How to protect your retirement fund, find lost super and what to do if moving overseas

Saving coins

Setting up an online account with your superannuation fund helps you track the mandatory contributions coming in from your employer. Credit: urbancow/Getty Images

Australia’s retirement system requires compulsory regular payments by your employer to your super fund. In this episode of the Settlement Guide we’ll look at how to find out if you have lost super and how to recover it. Also, what happens to your superannuation if you move overseas or in the event of death?


Superannuation, or 'super', is money put aside by your employer over your working life for you to live on when you retire from work.

It is compulsory for your employer to pay a percentage of your earnings into your super account, and your super fund invests the money until you retire.

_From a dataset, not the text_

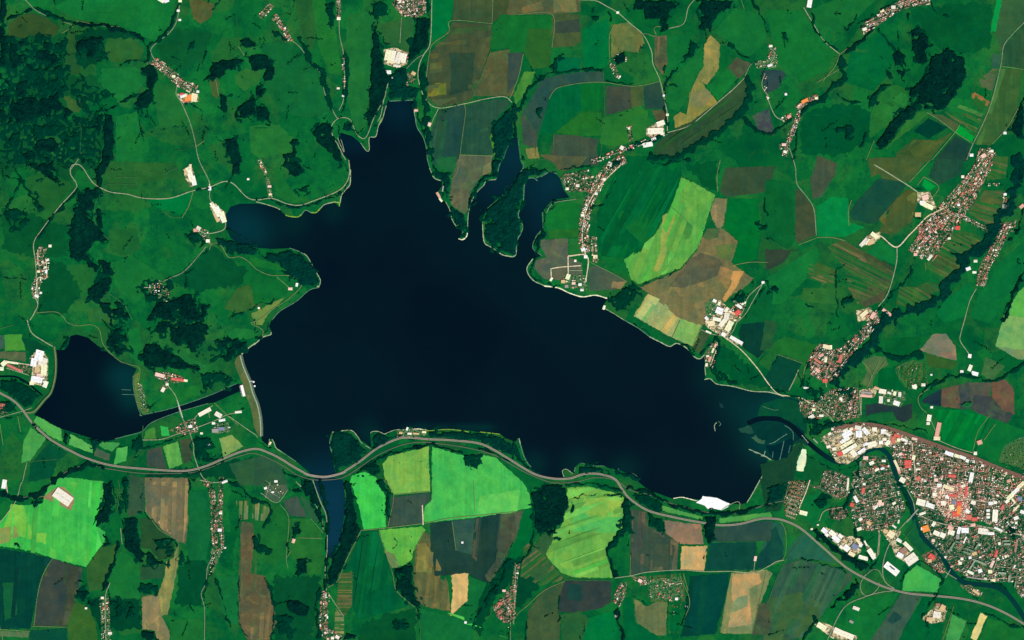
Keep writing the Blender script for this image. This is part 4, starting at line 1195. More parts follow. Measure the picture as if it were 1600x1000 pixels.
for a_ in [
 ('A1', '480,150 640,170 830,210 900,260 930,290', 26, 0), ('A1', '60,120 120,90 200,70', 24, 0), ('A1', '935,285 1060,200 1085,150 1100,90 1120,30', 22, 1), ('A1', '680,700 760,640 830,610', 22, 0), ('A1', '1220,240 1180,340', 14, 1), ('A1', '1060,350 1160,390', 10, 1), ('A1', '880,760 900,870', 14, 1),
 ('A1', '880,820 1000,810 1150,780', 8, 1), ('A1', '1150,640 1260,690 1280,790 1350,850 1400,890', 14, 1), ('A1', '1300,320 1260,400 1240,450', 12, 1), ('A1', '930,290 930,380 800,390 760,420', 18, 1), ('A1', '1340,480 1280,500', 20, 0), ('A1', '220,50 330,100 460,150', 18, 1), ('A1', '1380,0 1320,80', 10, 1), ('A1', '0,580 40,560 20,650 0,760', 22, 0),
 ('A1', '520,860 520,1000', 10, 1), ('A2', '480,200 420,260 350,340 250,480', 24, 1), ('A2', '100,60 150,130 180,200 270,300', 18, 1), ('A2', '1450,985 1600,915', 16, 1), ('A2', '1040,750 1180,700 1290,560', 12, 1), ('A2', '640,130 600,190', 24, 0), ('A2', '40,560 220,535', 8, 1), ('A2', '0,700 50,745 200,735', 12, 1), ('A2', '240,950 265,900', 14, 1), ('A2', '950,480 1040,330 1160,360 1220,420', 8, 1), ('A2', '1170,800 1150,720', 14, 1), ('A2', '860,70 860,130', 8, 1),
 ('A2', '1410,430 1600,520', 14, 2), ('A2', '40,100 130,140 40,300', 18, 1), ('A2', '100,320 210,320', 10, 1), ('A2', '1210,190 1310,175', 14, 1), ('A2', '1310,180 1350,165', 12, 1),
 ('B1', '270,230 340,380 410,450 440,560 480,690', 26, 1), ('B1', '545,320 565,400 560,640 530,700', 22, 1), ('B1', '240,0 240,150', 12, 1), ('B1', '120,200 200,260', 30, 1), ('B1', '1075,0 1075,250 1040,340', 18, 1), ('B1', '1045,420 1045,560 1065,700 1065,800', 36, 1), ('B1', '1065,790 1080,880 1100,1000', 28, 2), ('B1', '1010,700 1050,830 1075,900', 14, 2), ('B1', '640,850 600,770', 12, 1), ('B1', '290,430 350,430', 10, 1), ('B1', '820,180 800,260 880,290', 12, 1), ('B1', '990,560 990,680', 22, 2), ('B1', '510,790 530,860', 14, 2), ('B1', '760,740 830,620', 14, 3), ('B1', '1270,970 1290,860', 10, 3), ('B1', '740,200 760,60 730,0', 16, 1),
 ('C1', '40,690 80,600 150,510 250,450 420,440 560,440', 20, 1), ('C1', '580,510 760,525', 12, 1), ('C1', '1130,320 1060,390 1000,470 955,530 960,700 975,800', 16, 1), ('C1', '1600,830 1540,820 1450,740 1400,725', 26, 1), ('C1', '870,980 1000,985 1120,930 1250,860 1330,790 1400,730 1460,650 1490,560 1470,480', 40, 1), ('C1', '1330,255 1400,320 1480,370', 18, 1), ('C1', '660,960 780,910 880,880 960,830', 22, 1), ('C1', '610,80 620,130', 14, 1), ('C1', '650,730 790,670', 10, 1), ('C1', '1500,0 1560,120 1600,200', 20, 1), ('C1', '960,420 970,540', 14, 1), ('C1', '1000,530 1030,540', 16, 1),
 ('D1', '440,330 340,250 280,150 280,80', 16, 1), ('D1', '1020,20 1060,80 1120,100', 14, 1), ('D1', '660,170 600,240 500,320 460,350', 24, 0), ('D1', '460,350 460,500 400,540 340,620 260,660 200,720', 38, 1), ('D1', '430,590 510,640 610,640', 16, 1), ('D1', '690,190 790,310', 16, 1), ('D1', '0,840 90,780 140,740', 22, 1), ('D1', '560,100 500,180 460,170', 14, 1), ('D1', '740,450 770,490', 20, 1), ('D1', '560,160 700,70 800,10', 14, 1), ('D1', '180,800 160,1000', 20, 1), ('D1', '380,880 350,920', 10, 1), ('D1', '570,920 620,830', 18, 1),
 ('D2', '1560,0 1545,150 1510,290 1440,370 1400,470 1340,550 1240,600 1220,680 1140,750 1090,850 1000,900 850,960 740,1000 D3:660,110 600,190 480,290 425,390', 62, 2), ('D2', '1600,700 1530,850 1500,950 1470,1000', 26, 0), ('D2', '910,620 880,730 780,830 690,940', 18, 1), ('D2', '420,700 420,830 440,980', 18, 1), ('D2', '230,900 320,940 420,980', 12, 1), ('D2', '30,290 50,380', 8, 1), ('D2', '510,260 505,400', 8, 1), ('D2', '1110,490 1210,540', 10, 1), ('D2', '1500,500 1560,430 1600,300', 18, 0), ('D2', '1560,620 1600,660', 12, 1), ('D2', '0,490 140,570', 10, 1), ('D2', '540,600 380,720', 10, 1), ('D2', '1480,50 1500,120 1480,180', 10, 1),
 ('D3', '660,170 800,240 900,220 950,200', 22, 1), ('D3', '940,480 1000,420 1080,380 1200,345 1270,350 1400,390 1480,350 1600,270', 22, 1), ('D3', '205,0 200,150', 6, 1), ('D3', '215,420 240,300 320,170', 16, 1), ('D3', '0,415 130,470 240,500', 14, 1), ('D3', '440,650 620,640 840,670 1000,700', 14, 1), ('D3', '650,848 560,905 470,932 390,922 290,866 190,790', 9, 1), ('D3', '900,700 1010,740 1080,750', 8, 1), ('D3', '560,880 560,1000 D4:480,180 520,250 560,350 600,390', 22, 1), ('D3', '950,230 900,230', 30, 1),
 ('D4', '300,860 250,950 210,1000', 26, 1), ('D4', '640,560 690,500', 18, 0), ('D4', '930,500 980,510 1090,610 1060,700 960,860', 16, 1), ('D4', '200,490 330,520 480,570', 12, 1), ('D4', '870,560 830,630', 12, 0), ('D4', '1370,830 1480,890 1600,920', 20, 1), ('D4', '820,40 870,110 890,200', 24, 1), ('D4', '1100,460 1140,560', 10, 0), ('D4', '600,370 610,440 650,520', 12, 0), ('D4', '1210,610 1400,640 1500,690', 14, 1), ('D4', '0,970 100,940', 12, 1), ('D4', '40,290 90,300', 6, 1), ('D4', '1050,680 1000,860 1000,960', 12, 1),
 ('C3', '730,0 800,50 870,90', 14, 2), ('C3', '1000,120 1060,140 1100,170 1140,220', 14, 1), ('C3', '1290,130 1270,250 1250,300 1300,370 1400,395', 28, 1), ('C3', '1180,220 1290,90', 20, 1), ('C3', '1300,330 1340,370', 26, 1), ('C3', '0,800 60,880 160,960', 18, 2), ('C3', '660,950 720,970 790,1000', 22, 2),
 ('C4', '350,30 480,25 620,50 690,80', 18, 1), ('C4', '370,150 400,110 480,92 600,98 690,98', 10, 1), ('C4', '700,120 695,290 650,390 600,440 640,600', 26, 0), ('C4', '360,280 355,340', 10, 0), ('C4', '715,45 850,75 950,130 1080,180 1200,205 1300,212 1440,195 1600,150', 26, 0), ('C4', '125,180 130,380 60,500 0,520', 16, 1), ('C4', '290,740 290,900', 14, 1), ('C4', '450,880 430,1000', 14, 1), ('C4', '650,810 670,880 700,1000', 22, 0), ('C4', '1100,740 1060,900', 18, 1), ('C4', '380,170 370,210', 18, 0), ('C4', '1040,400 1040,560', 8, 0), ('C4', '1220,410 1200,500', 12, 0), ('C4', '760,720 840,780', 12, 1), ('C4', '100,860 80,1000', 14, 1), ('C4', '720,280 740,480', 10, 1), ('C4', '1230,180 1350,205 1460,190', 10, 0),
 ('A3', '640,0 700,80', 20, 1), ('A3', '190,640 300,750', 16, 0), ('A3', '890,800 1060,760 1180,700', 12, 1), ('A3', '640,925 560,905 440,945 350,995 A4:280,62 200,97 120,118 60,108 -40,60', 30, 0), ('A3', '930,970 1180,960 1280,935 1400,885', 12, 1), ('A3', '1390,870 1240,905 1200,880', 12, 1), ('A3', '290,740 400,800 420,830', 8, 1), ('A3', '960,580 930,540 980,510', 12, 1), ('A3', '750,790 720,830', 10, 0), ('A3', '0,600 60,620 180,560', 8, 1), ('A3', '270,470 200,420 100,360', 10, 0), ('A3', '1420,590 1470,640', 12, 0), ('A3', '1180,970 1210,1000', 20, 1),
 ('B3', '0,0 0,110 60,90 70,20', 14, 1), ('B3', '160,930 250,985 340,1000', 12, 1), ('B3', '0,80 30,60', 12, 1), ('B3', '690,910 800,850 940,815 1060,785 1190,795 1290,830', 18, 0), ('B3', '1390,800 1490,830 1600,890', 16, 0), ('B3', '760,780 870,730 900,715', 18, 2), ('B3', '1095,790 1095,1000', 7, 1), ('B3', '830,885 1080,880', 6, 1), ('B3', '960,750 1080,752', 10, 0), ('B3', '1340,690 1335,760', 14, 1), ('B3', '20,770 60,790 120,815', 12, 1),
 ('B4', '400,0 430,110 446,230 440,420 436,600 442,680', 20, 0), ('B4', '425,300 340,160', 8, 1), ('B4', '980,350 970,480', 9, 1), ('B4', '850,330 875,400 850,440', 9, 1), ('B4', '400,690 380,800 400,990', 22, 1), ('B4', '430,620 460,640 500,620', 20, 1), ('B4', '60,600 110,740 100,1000', 18, 1), ('B4', '830,30 850,100', 8, 1), ('B4', '620,560 620,620', 10, 1), ('B4', '240,60 270,70', 22, 0), ('B4', '10,130 90,170 60,300', 20, 1), ('B4', '1600,380 1540,520 1450,650', 10, 1), ('B4', '1010,790 1030,1000', 8, 1), ('B4', '200,460 210,300', 8, 0),
 ('A4', '740,400 720,480 680,600 650,680', 26, 0), ('A4', '890,0 900,190 960,260', 10, 0), ('A4', '1180,80 1185,0', 14, 0), ('A4', '1350,440 1320,560 1290,650', 14, 1), ('A4', '1340,600 1400,780 1440,920', 16, 1), ('A4', '1500,600 1500,900 1560,980', 12, 1), ('A4', '1380,0 1480,30 1560,100 1600,140', 18, 1), ('A4', '650,340 690,400 640,400', 18, 0), ('A4', '590,270 620,150', 14, 0), ('A4', '700,780 760,760 800,800 850,850', 10, 1), ('A4', '1290,640 1280,760', 10, 1), ('A4', '700,0 770,300', 14, 1),
 ('C2', '345,240 300,245 230,290 195,330 200,420 160,490 150,600', 10, 2), ('C2', '140,620 110,690 140,740 220,775 300,790', 12, 2), ('C2', '880,20 960,25 1020,10 1110,0', 16, 1), ('C2', '1050,95 1170,150', 8, 0), ('C2', '800,790 880,755 1000,710 1090,640', 10, 1), ('C2', '1230,330 1180,480', 6, 1), ('C2', '600,50 700,0', 24, 1), ('C2', '700,610 760,790', 8, 1), ('C2', '640,900 680,850 800,800', 16, 1), ('C2', '1580,240 1590,340', 16, 1), ('C2', '500,490 530,620 560,600', 10, 3), ('C2', '310,60 420,40 520,40', 14, 1), ('C2', '490,300 590,250 640,130', 12, 1), ('C2', '1450,1000 1580,790', 12, 1),
 ('B2', '0,905 90,890 110,870', 16, 1), ('B2', '90,240 180,285 300,290 420,255 520,210 580,140', 16, 2), ('B2', '0,240 90,240', 14, 2), ('B2', '540,0 580,100', 12, 2), ('B2', '110,60 60,40', 12, 1), ('B2', '280,790 260,860 170,900', 8, 1),
]:
    trees(*a_)
NR = [0]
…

In Australia, there are measures to ensure that individuals don’t irreversibly lose their superannuation savings, even if an account has been inactive.

If your contact details have changed and the provider is unable to reach you, they are required to transfer the unclaimed super fund to the Australian Taxation Office (ATO).

ATO’s Deputy Commissioner Emma Rosenzweig explains what is considered lost super and what happens to it.

Lost super is super money that's held by superannuation funds, where the fund has lost contact with you and your account’s been inactive. So, it hasn't been receiving contributions. Super funds will hang on to that lost super until they find you. But they do report it to us so that we can try and help you find it through ATO online services as well. If they can't find you, then some lost super has to be transferred to us.